Today, in light of the meditations by Henri Nouwen concerning writing I have posted past three days and some comments I have received lately, I wish to disclose some of my reasons for writing a blog.   Anyone wishing to receive daily mediations in his/her e-mail daily may sign up at the web site listed with the Mediations.

One reason I began writing a blog is blatant self-promotion.  I am a poet and free lance writer.  On my blog, I can announce any projects, publications, or honors that I receive.  It’s my blog.  Another reason is to share ideas that I believe are important.  The opinions I express may be radical or conservative, popular or not.  I  answer to God and to the law of the land.  But I do not have to agree with any given person or group of people.  I believe in freedom of speech. 

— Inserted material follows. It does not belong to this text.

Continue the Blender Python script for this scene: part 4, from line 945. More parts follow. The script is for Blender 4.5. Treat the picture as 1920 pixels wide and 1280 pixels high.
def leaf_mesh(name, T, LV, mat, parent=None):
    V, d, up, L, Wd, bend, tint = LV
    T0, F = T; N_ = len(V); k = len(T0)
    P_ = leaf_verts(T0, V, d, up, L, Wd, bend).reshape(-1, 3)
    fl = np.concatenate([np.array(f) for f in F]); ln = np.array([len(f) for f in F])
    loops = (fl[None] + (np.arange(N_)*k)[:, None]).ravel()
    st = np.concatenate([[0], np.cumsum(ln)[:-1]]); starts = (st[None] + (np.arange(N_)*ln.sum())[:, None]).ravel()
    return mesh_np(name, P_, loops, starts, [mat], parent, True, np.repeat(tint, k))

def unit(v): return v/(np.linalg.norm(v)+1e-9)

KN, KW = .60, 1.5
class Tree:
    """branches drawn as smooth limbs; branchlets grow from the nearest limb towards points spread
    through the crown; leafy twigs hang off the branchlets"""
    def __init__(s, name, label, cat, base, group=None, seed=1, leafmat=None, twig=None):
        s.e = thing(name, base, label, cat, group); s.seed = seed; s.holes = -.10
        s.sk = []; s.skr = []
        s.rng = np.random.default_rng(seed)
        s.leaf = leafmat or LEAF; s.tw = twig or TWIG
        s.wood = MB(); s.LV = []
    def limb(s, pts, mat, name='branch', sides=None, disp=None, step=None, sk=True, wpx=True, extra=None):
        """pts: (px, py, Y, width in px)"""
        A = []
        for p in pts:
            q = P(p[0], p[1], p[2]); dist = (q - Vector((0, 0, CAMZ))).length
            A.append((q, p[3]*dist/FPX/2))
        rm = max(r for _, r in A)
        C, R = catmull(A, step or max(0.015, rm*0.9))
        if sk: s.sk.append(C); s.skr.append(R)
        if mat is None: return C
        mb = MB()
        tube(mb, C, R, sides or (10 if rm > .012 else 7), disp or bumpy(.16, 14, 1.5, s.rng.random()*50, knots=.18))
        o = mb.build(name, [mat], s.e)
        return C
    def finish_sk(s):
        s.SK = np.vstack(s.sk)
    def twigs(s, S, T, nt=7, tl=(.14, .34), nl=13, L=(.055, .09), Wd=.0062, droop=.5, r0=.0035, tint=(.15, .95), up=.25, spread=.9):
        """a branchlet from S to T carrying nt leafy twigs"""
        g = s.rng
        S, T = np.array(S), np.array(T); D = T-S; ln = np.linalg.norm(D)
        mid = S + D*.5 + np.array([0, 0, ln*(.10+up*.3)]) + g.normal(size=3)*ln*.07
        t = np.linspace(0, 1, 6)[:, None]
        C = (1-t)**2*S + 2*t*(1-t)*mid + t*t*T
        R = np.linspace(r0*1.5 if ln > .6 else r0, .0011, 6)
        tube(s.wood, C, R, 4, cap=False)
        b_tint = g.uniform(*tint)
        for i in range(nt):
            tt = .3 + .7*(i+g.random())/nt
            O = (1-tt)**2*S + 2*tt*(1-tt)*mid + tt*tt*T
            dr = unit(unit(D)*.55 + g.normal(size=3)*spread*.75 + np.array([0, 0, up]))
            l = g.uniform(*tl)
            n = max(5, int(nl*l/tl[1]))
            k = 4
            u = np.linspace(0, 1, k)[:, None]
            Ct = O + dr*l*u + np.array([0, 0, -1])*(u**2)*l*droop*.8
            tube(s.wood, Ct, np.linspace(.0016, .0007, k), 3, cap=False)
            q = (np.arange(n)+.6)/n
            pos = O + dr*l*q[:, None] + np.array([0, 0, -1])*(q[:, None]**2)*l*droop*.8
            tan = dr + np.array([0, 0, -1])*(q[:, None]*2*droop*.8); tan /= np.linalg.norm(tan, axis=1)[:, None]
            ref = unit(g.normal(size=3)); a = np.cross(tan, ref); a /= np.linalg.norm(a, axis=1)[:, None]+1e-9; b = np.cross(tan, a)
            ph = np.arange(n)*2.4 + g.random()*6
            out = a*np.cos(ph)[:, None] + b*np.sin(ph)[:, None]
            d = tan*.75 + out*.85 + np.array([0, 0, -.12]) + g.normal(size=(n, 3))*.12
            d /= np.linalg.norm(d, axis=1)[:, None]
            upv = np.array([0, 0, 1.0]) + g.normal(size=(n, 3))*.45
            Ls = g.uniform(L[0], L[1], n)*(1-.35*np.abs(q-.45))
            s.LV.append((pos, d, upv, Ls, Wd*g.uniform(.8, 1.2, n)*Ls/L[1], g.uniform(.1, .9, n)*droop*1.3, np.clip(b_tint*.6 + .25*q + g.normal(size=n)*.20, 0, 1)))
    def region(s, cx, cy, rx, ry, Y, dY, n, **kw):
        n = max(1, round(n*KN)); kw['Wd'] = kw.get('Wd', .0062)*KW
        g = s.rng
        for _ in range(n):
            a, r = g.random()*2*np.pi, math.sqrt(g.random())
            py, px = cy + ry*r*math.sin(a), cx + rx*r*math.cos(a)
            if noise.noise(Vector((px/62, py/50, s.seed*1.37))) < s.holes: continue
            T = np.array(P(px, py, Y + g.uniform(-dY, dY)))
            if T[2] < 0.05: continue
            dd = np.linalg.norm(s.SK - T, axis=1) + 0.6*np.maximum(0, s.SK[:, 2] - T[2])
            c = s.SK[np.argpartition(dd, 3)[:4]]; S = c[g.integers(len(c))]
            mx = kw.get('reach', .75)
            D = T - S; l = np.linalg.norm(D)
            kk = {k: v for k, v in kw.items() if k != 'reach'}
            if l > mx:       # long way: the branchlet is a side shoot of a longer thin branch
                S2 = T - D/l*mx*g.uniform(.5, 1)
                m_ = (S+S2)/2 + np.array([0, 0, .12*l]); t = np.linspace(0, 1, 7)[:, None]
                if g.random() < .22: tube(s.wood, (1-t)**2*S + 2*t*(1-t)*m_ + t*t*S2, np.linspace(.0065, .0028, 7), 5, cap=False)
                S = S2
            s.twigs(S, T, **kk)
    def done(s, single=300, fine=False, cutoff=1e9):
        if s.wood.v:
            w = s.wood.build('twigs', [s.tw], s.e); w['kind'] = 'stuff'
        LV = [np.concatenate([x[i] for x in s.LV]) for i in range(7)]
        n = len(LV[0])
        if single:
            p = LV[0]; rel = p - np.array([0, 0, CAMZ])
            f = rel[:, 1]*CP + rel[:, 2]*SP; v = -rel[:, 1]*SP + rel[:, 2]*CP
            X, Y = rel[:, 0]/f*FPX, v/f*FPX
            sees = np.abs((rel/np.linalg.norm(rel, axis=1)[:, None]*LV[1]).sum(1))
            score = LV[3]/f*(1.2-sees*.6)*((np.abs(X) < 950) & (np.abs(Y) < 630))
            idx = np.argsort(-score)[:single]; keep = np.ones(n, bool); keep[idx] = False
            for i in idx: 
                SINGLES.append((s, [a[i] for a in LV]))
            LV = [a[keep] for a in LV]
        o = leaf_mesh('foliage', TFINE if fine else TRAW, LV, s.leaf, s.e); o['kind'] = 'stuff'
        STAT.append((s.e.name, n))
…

I am a poet who often writes in the first person, but that is no indication that the speaker (the “I” in a poem) is the author of the poem.  Poems are not divided into fiction and non-fiction as prose is.

But in the blogging world, as in the regular one, one soon finds what has been true all along:  Truth is where one finds it.  I believe in a Absolute Truth, but I don’t believe any one person has it.  We all have discovered small pieces of the larger Truth.  But only God knows the whole truth.  Any reader who has been reading this blog for a while has probably noticed that I have posted poems during April, National Poetry Month, and that I posted special poems and devotions during Holy Week.  Doing so was a big hint that I am a Christian.  But what I aim to be is an un-obnoxious Christian, one who believes that people who are not Christian have also found part of the truth.

Over the years, I have become a pacifist.  I am not only opposed to the war Bush started, but I am opposed to all war.  I believe, along with Martin Luther King Jr., about whom I wrote my master’s thesis, “Making All Things New:  The Redemptive Value of Unmerited Suffering in the Life and Works of Martin Luther King Jr.” (available in the library at Wake Forest University), that the ills that America must rid herself of are racism, poverty, and militarism.  I believe that America can become the nation spoken of in the Constitution and other early American documents and speeches.  But I believe we are not on the right path to do so.  I do not believe that it is my duty or the duty of my country to kill an enemy.  Spiritual battles are not fought with physical weapons but with the kind of love that makes an enemy into a friend.

I will stand before God some day and plead the blood of the Lord Jesus Christ for my salvation.  I pray that then I will hear the words “Well done.”  I pray that every reader will also.  But I refuse to believe God loves me more than people born on the southern shore of the Rio Grande.  I refuse to stop struggling to make this world more nearly the way God intended and still intends for it to be.